Armenian engineer works to bring underwater Wi-Fi to Life

Hovannes Khatchig Kulhandjian’s story is typically modern Armenian. It is one of constant motion, moving from one place to another, learning to adapt, and, in that uncertainty, learning to strive, Asbarez writes.

Kulhandjian was born in Gyumri, Armenia. In the aftermath of the catastrophic earthquake in 1988, his family moved to neighboring Georgia. After a few years there, the Georgian civil war broke out and forced them out once more, this time to his father’s birthplace, Egypt.

Today, Kulhandjian is a Ph.D. candidate at the State University of New York at Buffalo, where he is helping push the envelope in communications technology in a project that has garnered worldwide attention.

Hovannes Kulhandjian, several fellow researchers, and research leader and U.B. professor Dr. Tommaso Melodia are working on a project that promises to bring the Internet underwater.

Near the University at Buffalo, the small research team has run successful tests on Lake Eerie. The team has set up an underwater Wi-Fi network that operates using sensors that Kulhandjian and his team dropped into the lake. The sensors signal buoys on the surface, which in turn communicate with satellites, connecting to the Internet.

The underwater sensors are special, though, in that they use sound waves rather than radio waves, which work poorly underwater.

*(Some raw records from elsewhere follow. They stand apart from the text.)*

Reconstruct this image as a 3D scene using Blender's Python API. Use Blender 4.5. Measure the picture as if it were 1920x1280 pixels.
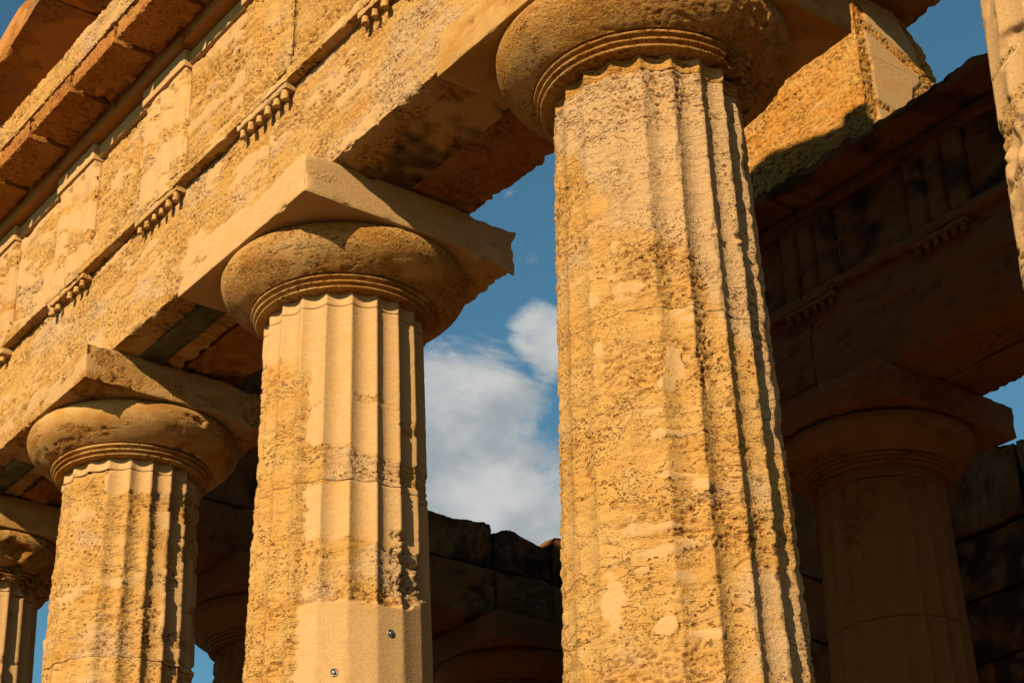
import bpy, math, random, time
import numpy as np
from mathutils import Matrix, Vector

T0 = time.time()
for o in list(bpy.data.objects):
    bpy.data.objects.remove(o)
S = bpy.context.scene
C = S.collection

# ------------------------------------------------------------------ camera
cam_d = bpy.data.cameras.new('camera')
cam = bpy.data.objects.new('camera', cam_d)
C.objects.link(cam)
cr = Vector((0.60121613, 0.79867494, -0.02564203))
cu = Vector((0.38777191, -0.26354366, 0.88327668))
cf = Vector((-0.69869315, 0.54098344, 0.4681504))
M = Matrix((cr, cu, -cf)).transposed().to_4x4()
M.translation = Vector((6.47217, -6.02945, -0.114205))
cam.matrix_world = M
cam_d.sensor_width = 36.0
cam_d.lens = 65.717
cam_d.clip_start = 0.05
cam_d.clip_end = 3000
S.camera = cam

# ------------------------------------------------------------------ sun and sky
SUN = Vector((0.46, -1.0, 0.477)).normalized()          # towards the sun
sun_d = bpy.data.lights.new('sun', 'SUN')
sun_d.energy = 5.0
sun_d.angle = math.radians(0.53)
sun_d.color = (1.0, 0.79, 0.52)
sun = bpy.data.objects.new('sun', sun_d)
C.objects.link(sun)
sun.rotation_euler = SUN.to_track_quat('Z', 'Y').to_euler()
sun.location = (8, -18, 12)

W = bpy.data.worlds.new('World')
S.world = W
W.use_nodes = True
wt = W.node_tree
wt.nodes.clear()


def N(t, kind, **kw):
    n = t.nodes.new(kind)
    for k, v in kw.items():
        if k.startswith('i_'):
            n.inputs[int(k[2:])].default_value = v
        else:
            setattr(n, k, v)
    return n


def math_n(t, op, a, b=None, clamp=False):
    n = t.nodes.new('ShaderNodeMath')
    n.operation = op
    n.use_clamp = clamp
    for i, v in enumerate((a, b)):
        if v is None:
            continue
        if isinstance(v, (int, float)):
            n.inputs[i].default_value = v
        else:
            t.links.new(v, n.inputs[i])
    return n.outputs[0]


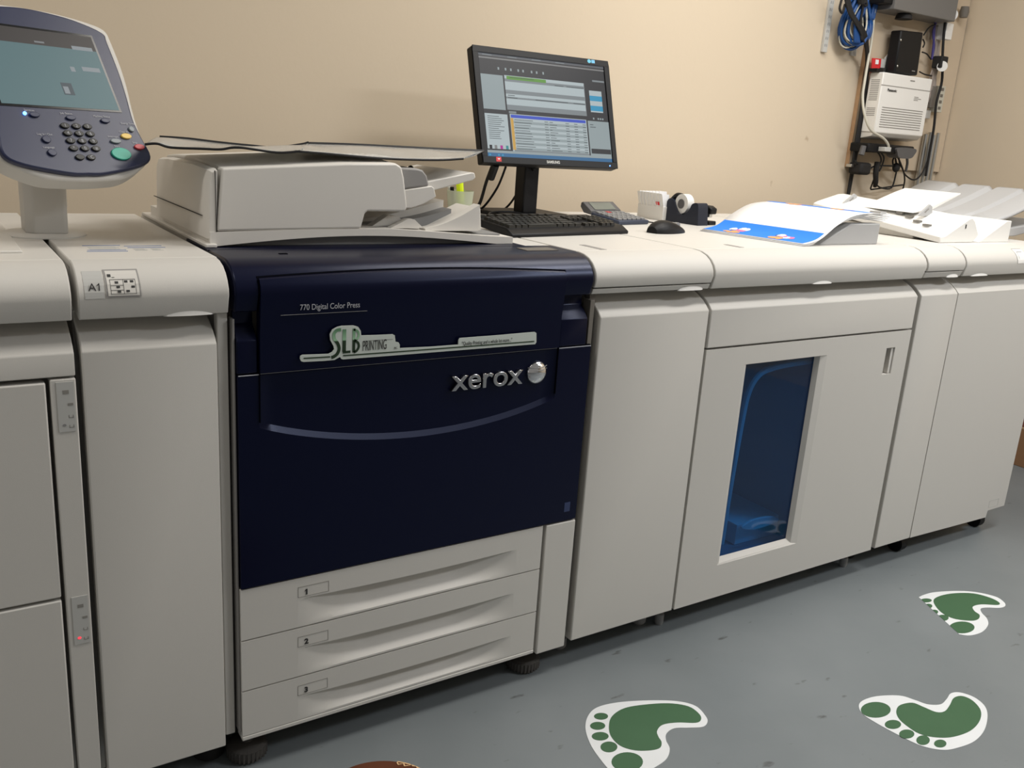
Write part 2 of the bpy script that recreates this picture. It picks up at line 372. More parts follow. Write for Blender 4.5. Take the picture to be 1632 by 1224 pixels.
cols = [[(x, crown_y(z)-.0004, z) for z in (ztop(x)-.001, ztop(x)+.0028)] for x in [XA-.003+(XB-XA+.006)*i/40 for i in range(41)]]
b = MB().grid(cols)
for xx in (XA-.003, XB): b.grid([[(xx, crown_y(z)-.0004, z), (xx+.003, crown_y(z)-.0004, z)] for z in (.903, .92, .934, .945, .951, .9565)])
b.build('door_gap', M['blue_dark'], t, solid=.0006)
# lower door: recess above an arc-shaped grip ledge
def arc(x): u = (x-XA)/(XB-XA); return .709+(.697-.709)*u-.050*max(0, 1-(2*u-1)**2)**.92
LD0, LD1 = .032, .784
cols = []
def ldcol(x, rec):
    a = arc(min(max(x, XA), XB)); d = .0062*rec
    return [(x, -.002, .394), (x, -.002, a-.013), (x, -.002, a-.0125), (x, -.002+d, a-.002), (x, -.002+d, .75), (x, -.002+d*.6, .791), (x, -.002+d*.6+.001, .793)]
for x in (LD0, XA-.001): cols.append(ldcol(x, 0))
for i in range(61):
    x = XA+(XB-XA)*i/60; e = min(1, min(x-XA, XB-x)/.02); cols.append(ldcol(x, .25+.75*e))
for x in (XB+.001, LD1): cols.append(ldcol(x, 0))
ldoor = panel_from_cols(cols, .03).build('lower_door', M['blue'], t, smooth=True, wn=True)
b = MB()
for xx in (XA-.0012, XB-.0004): b.box(xx, xx+.0016, -.0045, .0, arc(XA if xx < .3 else XB)-.002, .795)
b.box(LD0, LD1, -.0004, .02, .7932, .7958); b.build('door_seam', M['blue_dark'], t)
b = MB(); b.box(LD0+.001, .068, -.0032, 0, .7925, .7934); b.box(XA+.001, XB, -.0005, .003, .7930, .7938); b.box(XB+.003, LD1, -.0032, 0, .7925, .7934); b.build('door_edge', M['grey_text'], t)
# side skirt
MB().box(.7775, .7885, .004, .03, .082, .89).build('side_frame', M['dim'], t, bevel=.001)
MB().box(.0265, .0305, .006, .03, .09, .89).build('side_frame', M['grey'], t, bevel=.001)
# drawers with scooped grips
def drawer(z0, z1, num):
    gx0, gx1 = .140, .632; zg = z1-.043; zl = z0+.004
    cols = []; XS = [.031, .10, .139]+[gx0+(gx1-gx0)*i/48 for i in range(49)]+[.633, .66, .6975]
    for x in XS:
        u = (x-gx0)/(gx1-gx0); k = math.sin(pi*min(max(u, 0), 1)); e = min(1, 1.25*k)**1.3 if k > 0 else 0
        zt = zg-.004*k; D = .026*e+.00001
        c = [(x, 0, z0), (x, 0, zl)]
        for j in range(1, 9):
            s = j/9; c.append((x, D*(1-(1-s)**2.3), zl+(zt-.006-zl)*s))
        c += [(x, D, zt-.0025), (x, 0, zt+.0003), (x, 0, z1)]
        cols.append(c)
    d = panel_from_cols(cols, .032).build('drawer', M['plastic'], t, smooth=True, wn=True)
    b = MB(); za, zb = z1-.040, z1-.019
    for (a, c_, e, f) in ((.139, .200, zb, zb+.0008), (.139, .1397, za, zb), (.1995, .200, za, zb), (.139, .200, za, za+.0006)): b.box(a, c_, -.0005, .001, e, f)
    lf = b.build('label_frame', M['ink_soft'], d)
    if num == '1': MB().prism([(.1522, za+.0120), (.1547, za+.0152), (.1547, za+.0128), (.1524, za+.0104)], 1, -.001, -.0006).build('digit_flag', M['ink'], d)
    text('drawer_number', num, .0155, M['ink'], d, front(.152, -.0008, za+.004), .0002, off=.0006)
drawer(.288, .3905, '1'); drawer(.1815, .285, '2'); drawer(.0835, .1785, '3')
MB().box(.0305, .698, -.001, .03, .0735, .082).build('kick_strip', M['plastic'], t, bevel=.0015)
MB().box(.706, .7855, -.002, .03, .068, .3895).build('corner_panel', M['plastic'], t, bevel=.002)
for x, y in ((.055, .055), (.715, .06)):
    b = MB(); n = 28
    b.add(*_lathe([(.036, .004), (.038, .012), (.038, .026), (.03, .03), (.012, .034), (.012, .10)], (x, y, 0), n))
    for k in range(n): a = 2*pi*k/n; b.box(x+.037*cos(a)-.002, x+.037*cos(a)+.002, y+.037*sin(a)-.002, y+.037*sin(a)+.002, .005, .025)
    b.build('leveling_foot', mat('foot_grey', (.07, .065, .06), .8), t)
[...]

Kulhandjian studied electrical engineering at the American University in Cairo. After graduating with high honors at the AUC, he was accepted to the State University of New York at Buffalo to pursue his Ph.D. in electrical engineering, specializing in signal processing and wireless networking. Kulhandjian is working on several other projects involving underwater wireless acoustic sensor networks.

“We Armenians around the world value higher education and strive by all means to support those students that cannot afford it. I’d like to mention that I am grateful to a number of Armenian scholarship funds. Without their support I would not have been able to pursue my professional ambitions,” Kulhandjian says.

Kulhandjian wants to pay that help forward when his turn comes. “Upon graduation from University at Buffalo I’d also like to take part in supporting potential students of Armenian descent who are in need of financial assistance,” he says.

Kulhandjian is also grateful to his parents who encouraged him to pursue education and who helped him preserve his Armenian identity.

“Despite living most of my life outside my home country, thanks to my parents, who always used Armenian at home, we have preserved our precious mother tongue and our Armenian culture,” Kulhandjian says, adding, “Being involved in Armenian activities overseas has helped us to preserve our roots and heritage.”

The Internet Underwater Project is moving forward with promise. Melodia and his students will present their research at the annual International Conference on Underwater Networks & Systems in Taiwan, taking place Nov. 11 to 13.